Olomouc, North Moravia, Dec 22 (CTK) – A Czech court sentenced bootleg alcohol mafia boss Radek Brezina to 13 years in prison and property forfeiture yesterday.
The court also found the other gang members guilty. A total of eight men were charged in the case. All except for one were sent to prison.
Two of the defendants appealed the verdict on the spot, while the other six and the state attorney took time for consideration.
According to the indictment, Radek Brezina with his brother and other five gang members deprived the state of 6.4 billion crowns in taxes from trading in bootleg spirits.
The gang members were found guilty of participation in an organised criminal group and serious tax evasion.

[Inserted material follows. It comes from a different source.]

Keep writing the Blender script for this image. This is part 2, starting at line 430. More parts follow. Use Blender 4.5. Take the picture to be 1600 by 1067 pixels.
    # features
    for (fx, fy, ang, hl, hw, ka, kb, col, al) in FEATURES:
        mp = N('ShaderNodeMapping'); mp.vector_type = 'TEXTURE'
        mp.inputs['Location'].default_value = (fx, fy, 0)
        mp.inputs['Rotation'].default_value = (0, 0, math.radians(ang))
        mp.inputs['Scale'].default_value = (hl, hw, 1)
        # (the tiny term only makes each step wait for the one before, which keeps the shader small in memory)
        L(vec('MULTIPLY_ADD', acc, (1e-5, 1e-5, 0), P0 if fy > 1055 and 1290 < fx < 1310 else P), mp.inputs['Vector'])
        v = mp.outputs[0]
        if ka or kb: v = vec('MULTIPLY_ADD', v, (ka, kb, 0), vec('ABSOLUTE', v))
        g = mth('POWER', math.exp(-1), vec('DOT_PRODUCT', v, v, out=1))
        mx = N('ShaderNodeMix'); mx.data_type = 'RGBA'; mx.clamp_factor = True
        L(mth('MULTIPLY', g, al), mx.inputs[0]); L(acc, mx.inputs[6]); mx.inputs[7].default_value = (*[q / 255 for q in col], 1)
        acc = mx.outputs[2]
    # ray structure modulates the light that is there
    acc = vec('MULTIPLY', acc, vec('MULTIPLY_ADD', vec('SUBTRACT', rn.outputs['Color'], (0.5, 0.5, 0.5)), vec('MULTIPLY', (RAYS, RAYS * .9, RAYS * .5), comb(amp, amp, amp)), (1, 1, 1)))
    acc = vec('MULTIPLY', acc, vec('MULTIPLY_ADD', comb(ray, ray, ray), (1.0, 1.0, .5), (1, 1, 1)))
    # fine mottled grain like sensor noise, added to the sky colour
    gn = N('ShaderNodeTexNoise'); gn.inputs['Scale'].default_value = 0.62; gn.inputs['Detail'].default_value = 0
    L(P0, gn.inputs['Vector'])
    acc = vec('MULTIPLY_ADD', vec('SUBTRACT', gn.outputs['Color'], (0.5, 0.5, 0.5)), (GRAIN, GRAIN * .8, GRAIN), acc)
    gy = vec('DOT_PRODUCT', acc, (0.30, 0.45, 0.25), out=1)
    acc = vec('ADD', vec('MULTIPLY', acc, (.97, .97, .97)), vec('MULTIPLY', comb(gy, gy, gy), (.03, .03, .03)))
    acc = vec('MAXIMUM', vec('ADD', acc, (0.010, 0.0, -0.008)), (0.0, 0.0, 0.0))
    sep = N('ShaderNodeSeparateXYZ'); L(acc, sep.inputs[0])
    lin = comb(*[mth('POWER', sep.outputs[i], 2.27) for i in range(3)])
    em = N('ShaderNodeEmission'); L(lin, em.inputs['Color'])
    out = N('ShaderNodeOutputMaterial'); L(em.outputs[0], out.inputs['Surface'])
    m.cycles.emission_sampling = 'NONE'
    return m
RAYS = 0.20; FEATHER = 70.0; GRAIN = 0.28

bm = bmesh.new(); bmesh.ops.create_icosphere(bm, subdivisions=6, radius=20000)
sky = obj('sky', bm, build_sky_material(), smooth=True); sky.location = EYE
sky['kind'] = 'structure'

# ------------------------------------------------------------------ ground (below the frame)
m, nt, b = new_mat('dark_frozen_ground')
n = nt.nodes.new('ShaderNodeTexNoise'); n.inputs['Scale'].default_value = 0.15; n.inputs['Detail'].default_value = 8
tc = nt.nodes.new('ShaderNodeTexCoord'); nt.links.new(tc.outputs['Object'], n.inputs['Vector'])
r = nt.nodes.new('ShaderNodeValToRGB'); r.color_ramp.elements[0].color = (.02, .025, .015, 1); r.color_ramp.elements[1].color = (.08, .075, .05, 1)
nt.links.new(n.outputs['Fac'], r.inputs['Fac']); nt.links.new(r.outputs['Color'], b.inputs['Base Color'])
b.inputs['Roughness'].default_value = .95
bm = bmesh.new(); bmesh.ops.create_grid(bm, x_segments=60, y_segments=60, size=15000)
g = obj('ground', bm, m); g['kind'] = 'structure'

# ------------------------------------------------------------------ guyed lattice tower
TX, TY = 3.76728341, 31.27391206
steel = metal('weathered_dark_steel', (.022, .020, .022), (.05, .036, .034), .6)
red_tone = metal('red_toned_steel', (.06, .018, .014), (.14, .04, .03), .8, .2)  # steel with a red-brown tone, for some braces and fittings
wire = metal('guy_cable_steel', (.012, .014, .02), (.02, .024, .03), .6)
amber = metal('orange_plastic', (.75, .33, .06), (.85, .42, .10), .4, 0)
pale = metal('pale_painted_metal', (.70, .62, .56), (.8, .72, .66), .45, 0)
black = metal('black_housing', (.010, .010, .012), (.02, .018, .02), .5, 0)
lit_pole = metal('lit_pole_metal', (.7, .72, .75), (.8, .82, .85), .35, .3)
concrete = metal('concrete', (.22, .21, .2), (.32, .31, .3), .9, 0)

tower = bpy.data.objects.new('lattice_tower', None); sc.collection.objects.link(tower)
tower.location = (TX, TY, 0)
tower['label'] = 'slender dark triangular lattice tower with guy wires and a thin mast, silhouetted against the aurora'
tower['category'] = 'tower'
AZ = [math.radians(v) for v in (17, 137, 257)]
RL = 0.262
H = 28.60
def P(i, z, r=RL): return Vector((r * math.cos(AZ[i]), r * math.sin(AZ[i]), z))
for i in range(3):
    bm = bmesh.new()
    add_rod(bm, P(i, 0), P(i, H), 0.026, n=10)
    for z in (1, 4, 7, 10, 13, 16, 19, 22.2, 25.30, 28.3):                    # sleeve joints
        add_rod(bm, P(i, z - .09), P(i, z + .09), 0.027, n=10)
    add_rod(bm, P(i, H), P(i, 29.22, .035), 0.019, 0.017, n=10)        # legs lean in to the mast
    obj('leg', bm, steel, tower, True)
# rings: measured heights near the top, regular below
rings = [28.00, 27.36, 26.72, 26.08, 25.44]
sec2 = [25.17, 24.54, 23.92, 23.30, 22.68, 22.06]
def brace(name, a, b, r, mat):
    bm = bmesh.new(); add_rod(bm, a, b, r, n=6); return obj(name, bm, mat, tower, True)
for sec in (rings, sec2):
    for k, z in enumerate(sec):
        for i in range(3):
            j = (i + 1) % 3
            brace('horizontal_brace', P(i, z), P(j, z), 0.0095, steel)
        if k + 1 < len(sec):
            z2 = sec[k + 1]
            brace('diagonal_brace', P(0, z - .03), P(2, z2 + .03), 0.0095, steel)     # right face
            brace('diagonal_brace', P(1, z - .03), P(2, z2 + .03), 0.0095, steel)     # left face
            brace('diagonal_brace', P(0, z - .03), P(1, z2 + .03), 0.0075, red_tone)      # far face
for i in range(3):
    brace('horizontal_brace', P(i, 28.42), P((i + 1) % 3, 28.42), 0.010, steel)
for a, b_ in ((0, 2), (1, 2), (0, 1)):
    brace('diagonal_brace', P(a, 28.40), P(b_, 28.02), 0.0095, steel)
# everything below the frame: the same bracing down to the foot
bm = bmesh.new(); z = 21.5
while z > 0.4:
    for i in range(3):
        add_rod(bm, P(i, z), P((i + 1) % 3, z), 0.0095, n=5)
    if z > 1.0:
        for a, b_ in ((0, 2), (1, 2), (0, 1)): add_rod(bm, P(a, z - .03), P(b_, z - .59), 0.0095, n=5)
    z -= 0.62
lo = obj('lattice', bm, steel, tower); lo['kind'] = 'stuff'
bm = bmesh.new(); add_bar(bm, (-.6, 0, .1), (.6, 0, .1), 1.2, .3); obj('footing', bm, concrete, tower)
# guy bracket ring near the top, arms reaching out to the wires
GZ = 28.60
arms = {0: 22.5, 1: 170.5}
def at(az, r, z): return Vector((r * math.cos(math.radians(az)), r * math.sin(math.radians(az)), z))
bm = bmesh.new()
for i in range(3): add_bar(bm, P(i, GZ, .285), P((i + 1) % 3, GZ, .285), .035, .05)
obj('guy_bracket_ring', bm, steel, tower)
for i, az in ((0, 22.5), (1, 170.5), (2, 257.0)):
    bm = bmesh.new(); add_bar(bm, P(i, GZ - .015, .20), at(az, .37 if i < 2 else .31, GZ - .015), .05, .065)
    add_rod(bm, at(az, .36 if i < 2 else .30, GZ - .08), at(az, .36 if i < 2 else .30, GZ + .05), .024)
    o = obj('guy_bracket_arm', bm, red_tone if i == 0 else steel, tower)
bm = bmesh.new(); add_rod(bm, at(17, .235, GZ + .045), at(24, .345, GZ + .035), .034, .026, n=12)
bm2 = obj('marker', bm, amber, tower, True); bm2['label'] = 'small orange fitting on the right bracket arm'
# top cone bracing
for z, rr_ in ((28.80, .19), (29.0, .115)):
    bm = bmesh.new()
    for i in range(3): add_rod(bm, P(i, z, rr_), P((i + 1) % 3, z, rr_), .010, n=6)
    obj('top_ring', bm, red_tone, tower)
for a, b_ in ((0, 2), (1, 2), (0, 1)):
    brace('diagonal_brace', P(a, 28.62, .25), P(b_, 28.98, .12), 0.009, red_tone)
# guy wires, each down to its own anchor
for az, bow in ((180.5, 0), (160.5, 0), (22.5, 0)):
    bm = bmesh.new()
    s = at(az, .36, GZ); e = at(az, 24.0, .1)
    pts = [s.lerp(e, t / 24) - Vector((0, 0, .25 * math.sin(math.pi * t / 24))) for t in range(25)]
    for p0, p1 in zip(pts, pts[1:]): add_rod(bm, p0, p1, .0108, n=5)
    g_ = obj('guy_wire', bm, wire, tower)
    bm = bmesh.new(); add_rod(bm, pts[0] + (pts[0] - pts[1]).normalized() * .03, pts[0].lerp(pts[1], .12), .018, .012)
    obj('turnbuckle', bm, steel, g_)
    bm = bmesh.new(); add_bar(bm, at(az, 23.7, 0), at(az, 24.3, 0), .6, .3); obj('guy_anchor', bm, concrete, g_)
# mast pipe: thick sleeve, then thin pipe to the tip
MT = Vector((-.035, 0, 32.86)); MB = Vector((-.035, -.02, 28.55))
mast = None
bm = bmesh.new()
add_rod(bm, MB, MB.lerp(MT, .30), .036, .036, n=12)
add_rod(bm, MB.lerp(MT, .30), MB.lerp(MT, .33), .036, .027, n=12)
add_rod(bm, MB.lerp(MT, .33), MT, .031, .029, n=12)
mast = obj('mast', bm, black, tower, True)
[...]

The gang boss’s brother and his close aide, Tomas Brezina, was sent to prison for four years and he was also sentenced to property forfeiture.
He was the only one to be given the status of collaborating defendant since he had considerably helped uncover the criminal activities of the whole gang.
Another accomplice of the gang boss, Lubomir Kalac, was given nine years and two months behind bars as well as property forfeiture.
The other four men are to spend from six to 12 years in prison, while the highest sentence was imposed on Radek Mensik, executive of Brezina’s Moravia-Chem company. It was also the source of the illegal alcohol.
The eighth charged man, Tomas Pantlik, who was running an illegal alcohol storehouse in Olomouc, was found guilty of complicity or abetting an organised criminal group. He was given a three-year suspended sentence.
The damage calculated by court is slightly lower than the indictment has described since it does not include the damage caused by the gang in 1998-2001. The court halted the prosecution for this period yesterday.
The Czech police started focusing on the alcohol mafia after the methanol scandal that broke out in autumn 2012. More than 40 people died of methanol poisoning after drinking illegal tainted spirits and dozens suffered from serious health troubles.
The police organised several raids, seized a few million litres of untaxed ethanol and detained tens of suspects of dealing with bootleg spirits.
All defendants appeared in court to hear the verdict yesterday.
Except for Radek Brezina, they are all prosecuted without being taken into custody. Brezina was escorted to the trial by masked prison service guards with submachine guns from the prison where he is serving a 16-month sentence for hiding arms in a former plant.